David Snow - Energy Equities Incorporated
Terrific. Okay and the 75-foot are they costing you a lot more per well or just about a little bit more?
Steven Mueller
Kind of the way to think about it a year ago 60% of well cost was drilling, 40% of well cost was completion. Today it's almost flip flop.
It's about 40% of drilling because we taken days our drilling curve but because of putting more energy in the ground about 60% completion.
David Snow - Energy Equities Incorporated
So the 2.9 how many is like another 50 million it's go to 75 foot intervals?
Harold Korell
Well that 2.9 has reflected both 50% that we think will be 50 foot space and 35 foot space in near kind of space first so, that's kind of a combination of everything.
David Snow - Energy Equities Incorporated
Thank you very much.
Operator
And at this time, we no have further questions.

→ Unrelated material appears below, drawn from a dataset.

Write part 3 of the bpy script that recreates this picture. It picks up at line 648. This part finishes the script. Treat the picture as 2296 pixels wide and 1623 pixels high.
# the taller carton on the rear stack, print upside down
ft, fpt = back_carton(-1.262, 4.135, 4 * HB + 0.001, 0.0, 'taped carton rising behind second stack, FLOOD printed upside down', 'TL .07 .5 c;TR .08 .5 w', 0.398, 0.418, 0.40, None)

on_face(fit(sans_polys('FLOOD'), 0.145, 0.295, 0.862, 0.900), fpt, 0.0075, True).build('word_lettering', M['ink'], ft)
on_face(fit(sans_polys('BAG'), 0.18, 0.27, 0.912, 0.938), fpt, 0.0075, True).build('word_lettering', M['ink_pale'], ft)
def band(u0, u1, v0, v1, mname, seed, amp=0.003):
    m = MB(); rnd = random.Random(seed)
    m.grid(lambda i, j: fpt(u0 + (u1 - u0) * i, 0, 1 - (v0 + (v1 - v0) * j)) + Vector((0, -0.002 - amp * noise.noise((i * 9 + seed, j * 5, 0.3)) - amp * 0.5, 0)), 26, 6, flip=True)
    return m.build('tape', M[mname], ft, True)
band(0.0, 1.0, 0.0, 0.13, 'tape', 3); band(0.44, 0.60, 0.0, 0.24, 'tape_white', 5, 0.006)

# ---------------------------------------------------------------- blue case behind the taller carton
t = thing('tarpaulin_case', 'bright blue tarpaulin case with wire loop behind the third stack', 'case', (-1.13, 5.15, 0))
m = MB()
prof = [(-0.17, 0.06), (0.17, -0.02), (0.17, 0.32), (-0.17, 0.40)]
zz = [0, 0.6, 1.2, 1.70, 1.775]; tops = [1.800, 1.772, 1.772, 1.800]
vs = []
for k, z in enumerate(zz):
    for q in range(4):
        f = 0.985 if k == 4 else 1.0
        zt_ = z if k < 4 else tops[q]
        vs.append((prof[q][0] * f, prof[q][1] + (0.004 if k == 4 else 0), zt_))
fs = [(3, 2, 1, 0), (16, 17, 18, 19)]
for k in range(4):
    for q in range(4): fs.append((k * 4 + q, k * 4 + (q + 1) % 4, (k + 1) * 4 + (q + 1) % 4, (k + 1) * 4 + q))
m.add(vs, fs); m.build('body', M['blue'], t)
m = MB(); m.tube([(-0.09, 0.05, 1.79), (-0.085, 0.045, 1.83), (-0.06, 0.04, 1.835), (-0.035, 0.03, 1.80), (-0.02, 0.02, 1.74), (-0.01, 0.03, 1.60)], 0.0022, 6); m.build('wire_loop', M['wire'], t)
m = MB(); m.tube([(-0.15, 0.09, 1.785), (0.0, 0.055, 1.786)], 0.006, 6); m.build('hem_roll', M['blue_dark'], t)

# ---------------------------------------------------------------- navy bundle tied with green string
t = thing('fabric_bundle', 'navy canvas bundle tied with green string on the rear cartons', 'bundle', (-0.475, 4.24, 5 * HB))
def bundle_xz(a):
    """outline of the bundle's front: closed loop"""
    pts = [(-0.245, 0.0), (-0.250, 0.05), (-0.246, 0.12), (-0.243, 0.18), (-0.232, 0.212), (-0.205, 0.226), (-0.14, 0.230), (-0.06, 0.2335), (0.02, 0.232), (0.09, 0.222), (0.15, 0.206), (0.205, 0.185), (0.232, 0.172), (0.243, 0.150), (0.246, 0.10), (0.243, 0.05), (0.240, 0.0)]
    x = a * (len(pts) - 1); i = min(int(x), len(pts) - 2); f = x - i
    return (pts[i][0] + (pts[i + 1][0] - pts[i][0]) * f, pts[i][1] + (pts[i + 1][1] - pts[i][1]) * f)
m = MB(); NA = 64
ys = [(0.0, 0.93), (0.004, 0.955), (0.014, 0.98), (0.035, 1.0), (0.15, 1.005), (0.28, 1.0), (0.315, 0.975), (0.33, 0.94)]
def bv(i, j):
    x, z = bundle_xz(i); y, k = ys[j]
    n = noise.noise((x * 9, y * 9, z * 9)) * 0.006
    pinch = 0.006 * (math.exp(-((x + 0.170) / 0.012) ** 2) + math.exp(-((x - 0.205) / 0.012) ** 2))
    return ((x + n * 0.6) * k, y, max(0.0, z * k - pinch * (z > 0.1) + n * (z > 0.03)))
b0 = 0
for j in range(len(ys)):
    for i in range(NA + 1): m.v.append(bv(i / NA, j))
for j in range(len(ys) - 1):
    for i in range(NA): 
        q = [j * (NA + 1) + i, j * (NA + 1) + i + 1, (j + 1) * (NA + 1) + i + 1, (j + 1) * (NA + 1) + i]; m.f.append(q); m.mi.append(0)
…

I would like to turn the conference back over to Mr.
Harold Korell for any additional comments.
Harold Korell
Thank you. Thank you all of you for joining us today.
I wanted to end with just sort of a big picture for those of you who have had an opportunity to see our annual report, there is one bird that seems to be leaving the flock in a positive direction and we've done that as we've said before, through a real type focus on value creation and idea generation. And we are continuing that today.
We are walking through a period of some stress in our industry, very clearly and but where I see this going is out the other end of this, there is a blue sky ahead. Thanks for joining us and have a good day.
Operator
That concludes today's Southwestern Energy Company conference. Thank you for your participation.